— Start of RECORDS SHOWN —

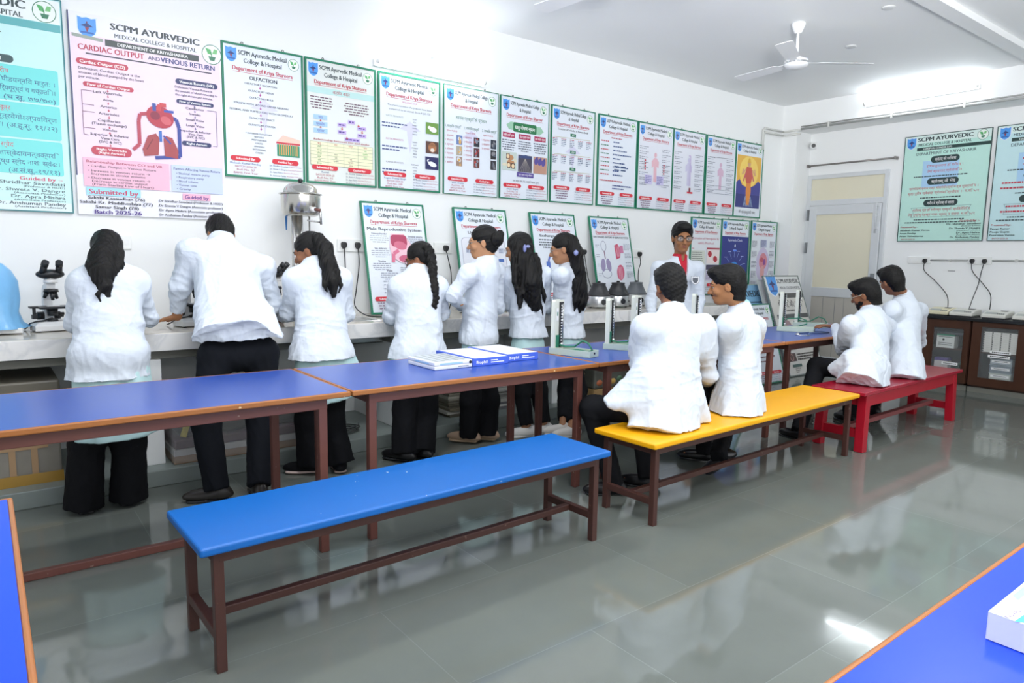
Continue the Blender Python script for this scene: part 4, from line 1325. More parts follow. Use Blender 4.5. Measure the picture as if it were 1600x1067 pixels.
for nm, y, lf, lb in ((['Akhilesh Kumar Verma', 'Aman Pandey', 'Aman Vishwakarma'], 3.39, True, 'large mint green chart on the back wall above the left socket'), (['Pawan Kumar', 'Pooja Gupta', 'Poornima Verma'], 2.445, False, 'large pale blue chart on the back wall cut off by the right edge')):
    poster(lb, back_art(nm, lf), (XW - 0.016, y, 1.645), rz=-math.pi / 2, fw=0.006, frame='#34504e', hooks=0, grp='large charts on the back wall')
f = MB()

# --- boards stacked against the wall in the corner
def gen_board(W, H, bgc, txts, seed=0, pal=('#3a3a3a',)):
    a = Art(W, H)
    a.rect(0, 0, W, H, bgc)
    return a
a = Art(0.80, 1.28)
a.rect(0, 0, 0.8, 1.28, '#d9d7d2')
a.rect(0.01, 0.01, 0.78, 0.22, '#e4e6e8')
shield(a, 0.16, 0.13, 0.2, 0.26)
a.text('SCPM AYURVEDIC', 0.53, 0.07, 0.06, '#3a4044', w=0.5, bold=0.05)
a.text('MEDICAL COLLEGE & HOSPITAL', 0.54, 0.16, 0.035, '#5a6064', w=0.46, bold=0.03)
a.rect(0.24, 0.235, 0.55, 0.06, '#55585a')
a.text('धी, धृति, और स्मृति', 0.46, 0.375, 0.075, '#4a4846', w=0.56, bold=0.02)
a.lines(0.32, 0.45, 0.36, 1, 0.03, '#5a5856', 0.02, 3)
a.rect(0.08, 0.505, 0.7, 0.055, '#55585a')
a.ell(0.24, 0.66, 0.10, 0.085, '#a48a90')
a.rect(0.24, 0.7, 0.06, 0.06, '#a48a90')
a.lines(0.4, 0.6, 0.3, 5, 0.035, '#5a5856', 0.016, 5)
a.rect(0.4, 0.78, 0.38, 0.05, '#55585a')
a.rect(0.08, 0.80, 0.22, 0.16, '#63605e')
a.ell(0.19, 0.9, 0.05, 0.04, '#bdb9b4')
a.lines(0.33, 0.85, 0.4, 3, 0.04, '#4a4846', 0.02, 6)
a.rect(0.06, 1.0, 0.18, 0.1, '#5a4a48')
a.ring(0.15, 1.05, 0.04, 0.045, 0.012, '#b08a84')
a.lines(0.27, 1.01, 0.48, 3, 0.032, '#55524f', 0.018, 8)
for u in (0.12, 0.45):
    a.rect(u, 1.14, 0.2, 0.035, '#4f6a66')
    a.lines(u + 0.04, 1.19, 0.12, 3, 0.022, '#77746f', 0.008, int(u * 50))
top = np.array([7.86, 5.0, 1.19])
bot = np.array([7.82, 4.55, 0.02])
poster('tall grey board headed SCPM AYURVEDIC leaning in the corner behind the last table', a, (8.04, 4.42, 0.006), rx=-0.36, rz=0, frame='#7f8a88', fw=0.012, grp='boards stacked in the corner', hooks=0)
a = Art(0.62, 1.22)
a.rect(0, 0, 0.62, 1.22, '#e2e4e6')
shield(a, 0.3, 0.16, 0.24, 0.24)
a.lines(0.1, 0.4, 0.4, 8, 0.06, '#7a6f74', 0.025, 4)
poster('white board with a blue shield just left of and behind the tall grey board', a, (7.95, 4.51, 0.006), rx=-0.36, frame='#c9cfcd', grp='boards stacked in the corner', hooks=0)
a = Art(0.75, 1.16)
a.rect(0, 0, 0.75, 1.16, '#86b9dc')
a.text('AYURVEDIC', 0.70, 0.115, 0.085, '#26303a', w=0.55, al='r', bold=0.05)
a.rect(0, 0.22, 0.75, 0.02, '#4a6a86')
a.text('& HOSPITAL', 0.86, 0.32, 0.085, '#26303a', w=0.42, al='r', bold=0.05)
a.rect(0.01, 0.42, 0.73, 0.72, '#dcdfe0')
a.lines(0.1, 0.5, 0.55, 9, 0.065, '#55505a', 0.03, 2)
poster('pale blue board lettered AYURVEDIC and HOSPITAL behind the seated person in profile', a, (7.44, 4.60, 0.006), rx=-0.36, frame='#9fb8b0', grp='boards stacked in the corner', hooks=0)
a = std()
a.lines(0.08, 0.26, 0.4, 9, 0.05, '#8a6f7a', 0.014, 12)
foot(a, None, 0.785)
poster('small green framed chart standing on the floor in front of the pale blue board', a, (7.05, 4.30, 0.006), rx=-0.30, grp='boards stacked in the corner', hooks=0)
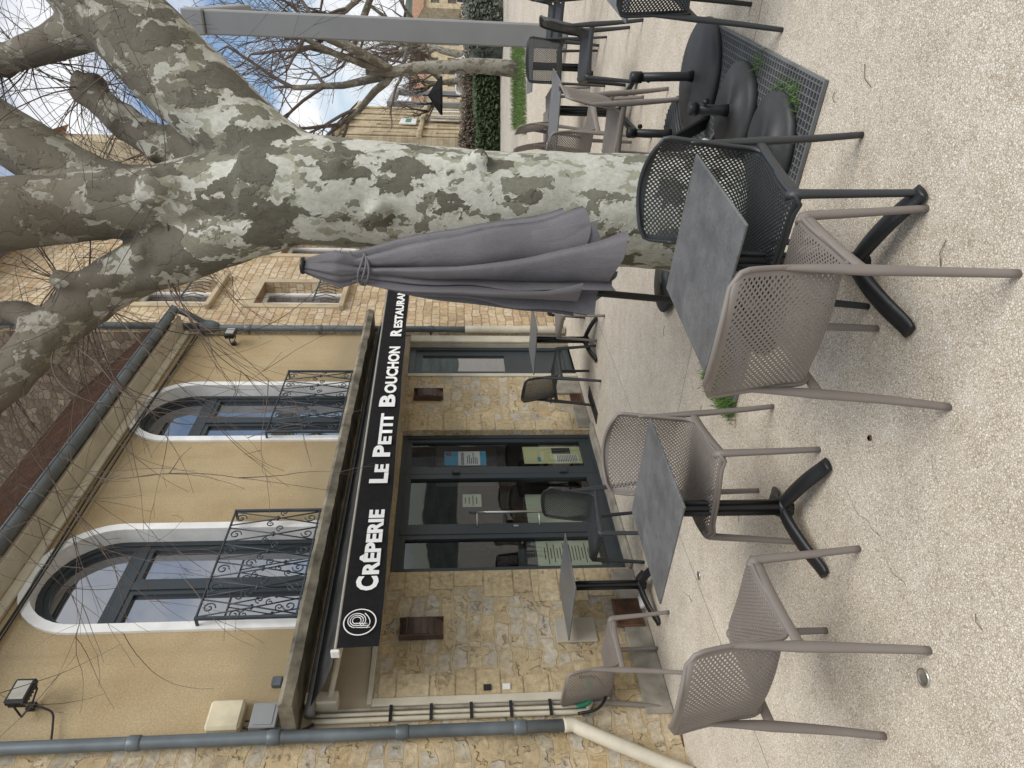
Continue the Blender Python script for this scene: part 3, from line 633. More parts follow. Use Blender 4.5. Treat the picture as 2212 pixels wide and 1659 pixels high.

— End of RECORDS SHOWN —

TASK GOAL ▸
Copy each line of the records precisely and drop any images they hold.

ANSWER FOR THIS EXERCISE ▸
Continue the Blender Python script for this scene: part 4, from line 1325. More parts follow. Use Blender 4.5. Measure the picture as if it were 1600x1067 pixels.
for nm, y, lf, lb in ((['Akhilesh Kumar Verma', 'Aman Pandey', 'Aman Vishwakarma'], 3.39, True, 'large mint green chart on the back wall above the left socket'), (['Pawan Kumar', 'Pooja Gupta', 'Poornima Verma'], 2.445, False, 'large pale blue chart on the back wall cut off by the right edge')):
    poster(lb, back_art(nm, lf), (XW - 0.016, y, 1.645), rz=-math.pi / 2, fw=0.006, frame='#34504e', hooks=0, grp='large charts on the back wall')
f = MB()

# --- boards stacked against the wall in the corner
def gen_board(W, H, bgc, txts, seed=0, pal=('#3a3a3a',)):
    a = Art(W, H)
    a.rect(0, 0, W, H, bgc)
    return a
a = Art(0.80, 1.28)
a.rect(0, 0, 0.8, 1.28, '#d9d7d2')
a.rect(0.01, 0.01, 0.78, 0.22, '#e4e6e8')
shield(a, 0.16, 0.13, 0.2, 0.26)
a.text('SCPM AYURVEDIC', 0.53, 0.07, 0.06, '#3a4044', w=0.5, bold=0.05)
a.text('MEDICAL COLLEGE & HOSPITAL', 0.54, 0.16, 0.035, '#5a6064', w=0.46, bold=0.03)
a.rect(0.24, 0.235, 0.55, 0.06, '#55585a')
a.text('धी, धृति, और स्मृति', 0.46, 0.375, 0.075, '#4a4846', w=0.56, bold=0.02)
a.lines(0.32, 0.45, 0.36, 1, 0.03, '#5a5856', 0.02, 3)
a.rect(0.08, 0.505, 0.7, 0.055, '#55585a')
a.ell(0.24, 0.66, 0.10, 0.085, '#a48a90')
a.rect(0.24, 0.7, 0.06, 0.06, '#a48a90')
a.lines(0.4, 0.6, 0.3, 5, 0.035, '#5a5856', 0.016, 5)
a.rect(0.4, 0.78, 0.38, 0.05, '#55585a')
a.rect(0.08, 0.80, 0.22, 0.16, '#63605e')
a.ell(0.19, 0.9, 0.05, 0.04, '#bdb9b4')
a.lines(0.33, 0.85, 0.4, 3, 0.04, '#4a4846', 0.02, 6)
a.rect(0.06, 1.0, 0.18, 0.1, '#5a4a48')
a.ring(0.15, 1.05, 0.04, 0.045, 0.012, '#b08a84')
a.lines(0.27, 1.01, 0.48, 3, 0.032, '#55524f', 0.018, 8)
for u in (0.12, 0.45):
    a.rect(u, 1.14, 0.2, 0.035, '#4f6a66')
    a.lines(u + 0.04, 1.19, 0.12, 3, 0.022, '#77746f', 0.008, int(u * 50))
top = np.array([7.86, 5.0, 1.19])
bot = np.array([7.82, 4.55, 0.02])
poster('tall grey board headed SCPM AYURVEDIC leaning in the corner behind the last table', a, (8.04, 4.42, 0.006), rx=-0.36, rz=0, frame='#7f8a88', fw=0.012, grp='boards stacked in the corner', hooks=0)
a = Art(0.62, 1.22)
a.rect(0, 0, 0.62, 1.22, '#e2e4e6')
shield(a, 0.3, 0.16, 0.24, 0.24)
a.lines(0.1, 0.4, 0.4, 8, 0.06, '#7a6f74', 0.025, 4)
poster('white board with a blue shield just left of and behind the tall grey board', a, (7.95, 4.51, 0.006), rx=-0.36, frame='#c9cfcd', grp='boards stacked in the corner', hooks=0)
a = Art(0.75, 1.16)
a.rect(0, 0, 0.75, 1.16, '#86b9dc')
a.text('AYURVEDIC', 0.70, 0.115, 0.085, '#26303a', w=0.55, al='r', bold=0.05)
a.rect(0, 0.22, 0.75, 0.02, '#4a6a86')
a.text('& HOSPITAL', 0.86, 0.32, 0.085, '#26303a', w=0.42, al='r', bold=0.05)
a.rect(0.01, 0.42, 0.73, 0.72, '#dcdfe0')
a.lines(0.1, 0.5, 0.55, 9, 0.065, '#55505a', 0.03, 2)
poster('pale blue board lettered AYURVEDIC and HOSPITAL behind the seated person in profile', a, (7.44, 4.60, 0.006), rx=-0.36, frame='#9fb8b0', grp='boards stacked in the corner', hooks=0)
a = std()
a.lines(0.08, 0.26, 0.4, 9, 0.05, '#8a6f7a', 0.014, 12)
foot(a, None, 0.785)
poster('small green framed chart standing on the floor in front of the pale blue board', a, (7.05, 4.30, 0.006), rx=-0.30, grp='boards stacked in the corner', hooks=0)
Continue the Blender Python script for this scene: part 3, from line 633. More parts follow. Use Blender 4.5. Treat the picture as 2212 pixels wide and 1659 pixels high.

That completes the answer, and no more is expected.